When the property eventually came up for sale in 2000, Stephen encouraged me and my partner, Timm Whitney, to buy it. We did and were happy to see Stephen’s vision come true over the course of three years. The project is largely a restoration: We kept the stone forecourt with its terrace and low walls, restored the original lines of the hipped roof, retained the partial basement and walls, and put in Marvin windows matched to the original openings. The interior has two very large common rooms, the 40′ living space and the 30′ kitchen/dining room.

The house is slightly more formal now; it no longer has bunks in the main room, as it did when Stephen first saw it. Space was reconfigured to add a bedroom and a bath. The tower, which sits several feet from the house, was part of a water-collection system, with a concrete cistern under the floorboards to feed into a holding tank in the basement, from where water was hand-pumped for use. When the place was built in 1917, this area, still undeveloped today, had no electricity or town water. Now the tower holds a small guest suite.
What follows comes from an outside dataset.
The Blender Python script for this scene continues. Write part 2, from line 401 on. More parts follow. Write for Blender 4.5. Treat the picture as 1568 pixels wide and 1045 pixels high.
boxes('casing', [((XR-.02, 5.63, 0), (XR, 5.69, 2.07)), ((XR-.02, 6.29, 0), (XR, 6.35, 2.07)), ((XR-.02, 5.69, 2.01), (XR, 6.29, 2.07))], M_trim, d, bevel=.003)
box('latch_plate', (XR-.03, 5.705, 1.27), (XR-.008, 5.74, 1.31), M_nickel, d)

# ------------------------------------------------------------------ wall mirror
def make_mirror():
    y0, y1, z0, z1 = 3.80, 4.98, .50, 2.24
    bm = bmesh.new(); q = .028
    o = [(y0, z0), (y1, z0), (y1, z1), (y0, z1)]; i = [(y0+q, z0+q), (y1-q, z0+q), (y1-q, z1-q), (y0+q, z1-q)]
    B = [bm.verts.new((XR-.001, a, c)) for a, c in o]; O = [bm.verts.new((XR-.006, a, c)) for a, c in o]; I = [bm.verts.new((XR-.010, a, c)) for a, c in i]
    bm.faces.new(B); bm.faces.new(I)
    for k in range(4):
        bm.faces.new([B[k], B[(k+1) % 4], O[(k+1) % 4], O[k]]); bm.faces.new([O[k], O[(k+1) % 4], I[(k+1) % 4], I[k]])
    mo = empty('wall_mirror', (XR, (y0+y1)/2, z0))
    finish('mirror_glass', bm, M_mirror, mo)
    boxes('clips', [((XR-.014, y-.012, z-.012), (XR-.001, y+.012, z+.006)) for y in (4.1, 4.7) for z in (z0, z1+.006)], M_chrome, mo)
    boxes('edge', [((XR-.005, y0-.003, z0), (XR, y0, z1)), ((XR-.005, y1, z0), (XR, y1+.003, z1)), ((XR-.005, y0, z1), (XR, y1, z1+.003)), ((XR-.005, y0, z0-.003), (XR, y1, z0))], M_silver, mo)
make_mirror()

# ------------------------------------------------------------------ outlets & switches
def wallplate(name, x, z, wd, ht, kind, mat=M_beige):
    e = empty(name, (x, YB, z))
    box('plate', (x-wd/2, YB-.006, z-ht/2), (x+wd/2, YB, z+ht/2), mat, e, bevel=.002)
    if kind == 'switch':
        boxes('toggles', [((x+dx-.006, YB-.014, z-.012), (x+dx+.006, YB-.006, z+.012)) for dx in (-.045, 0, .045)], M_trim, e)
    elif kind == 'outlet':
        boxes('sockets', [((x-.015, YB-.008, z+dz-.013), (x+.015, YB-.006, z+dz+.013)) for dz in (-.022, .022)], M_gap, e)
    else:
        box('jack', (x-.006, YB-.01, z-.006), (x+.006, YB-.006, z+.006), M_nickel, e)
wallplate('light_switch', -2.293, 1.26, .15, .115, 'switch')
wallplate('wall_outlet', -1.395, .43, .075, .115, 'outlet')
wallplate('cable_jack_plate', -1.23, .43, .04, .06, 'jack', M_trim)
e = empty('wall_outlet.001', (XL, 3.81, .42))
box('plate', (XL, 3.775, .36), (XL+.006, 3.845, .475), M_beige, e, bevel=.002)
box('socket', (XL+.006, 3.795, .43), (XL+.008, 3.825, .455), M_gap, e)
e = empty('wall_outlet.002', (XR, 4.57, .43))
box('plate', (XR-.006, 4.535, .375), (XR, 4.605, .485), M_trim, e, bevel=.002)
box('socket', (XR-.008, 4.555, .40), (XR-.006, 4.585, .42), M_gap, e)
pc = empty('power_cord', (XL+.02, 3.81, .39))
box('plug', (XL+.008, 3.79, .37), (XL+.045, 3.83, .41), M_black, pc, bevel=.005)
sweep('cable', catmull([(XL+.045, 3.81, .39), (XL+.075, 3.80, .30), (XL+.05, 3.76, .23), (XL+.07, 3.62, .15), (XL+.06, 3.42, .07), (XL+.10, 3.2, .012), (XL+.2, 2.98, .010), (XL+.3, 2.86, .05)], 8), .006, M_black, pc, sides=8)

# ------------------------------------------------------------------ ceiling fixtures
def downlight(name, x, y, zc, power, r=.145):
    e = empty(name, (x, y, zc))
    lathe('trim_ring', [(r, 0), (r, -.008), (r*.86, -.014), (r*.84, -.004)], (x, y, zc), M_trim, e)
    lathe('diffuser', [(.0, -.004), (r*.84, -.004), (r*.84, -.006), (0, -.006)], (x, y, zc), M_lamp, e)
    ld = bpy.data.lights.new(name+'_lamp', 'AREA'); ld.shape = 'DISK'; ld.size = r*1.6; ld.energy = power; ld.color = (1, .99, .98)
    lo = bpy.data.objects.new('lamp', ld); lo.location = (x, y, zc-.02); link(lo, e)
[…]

“This was a dream project for me, with my friends in the house,” Stephen tells us. We weren’t just clients; he felt involved in the life of the place, which he had sketched and photographed back in 1987. His design approach has been called elemental: straightforward forms and materials, with cohesiveness from repetition. For example, the roof shingles are zinc, and so are countertops at the kitchen end of the dining room.


The Interior 
The design for rooms inside combines elements of the original house, industrial modernism, and an Anglo–Raj flavor (mostly in furnishings and lamps) honoring the original owner. Two new screened porches, one for dining and one for sleeping, add to the bungalow aspect of the house, which is configured in an L-shape, or an abbreviated U. The red concrete floors over radiant heat are a nod to Frank Lloyd Wright. The massive masonry fireplace is brick, which designer Stephen Shadley had stuccoed and painted charcoal black to limit the palette. “We didn’t have a huge budget, just adequate to rebuild,” say the owners. “We furnished with local finds, a process Stephen refers to as a scavenger hunt. The massive dining-room table, for instance, is an industrial piece found in Hudson, New York, and lights came from factories.” The living space is just about 2,800 square feet, but the interior has a very generous, spacious aspect.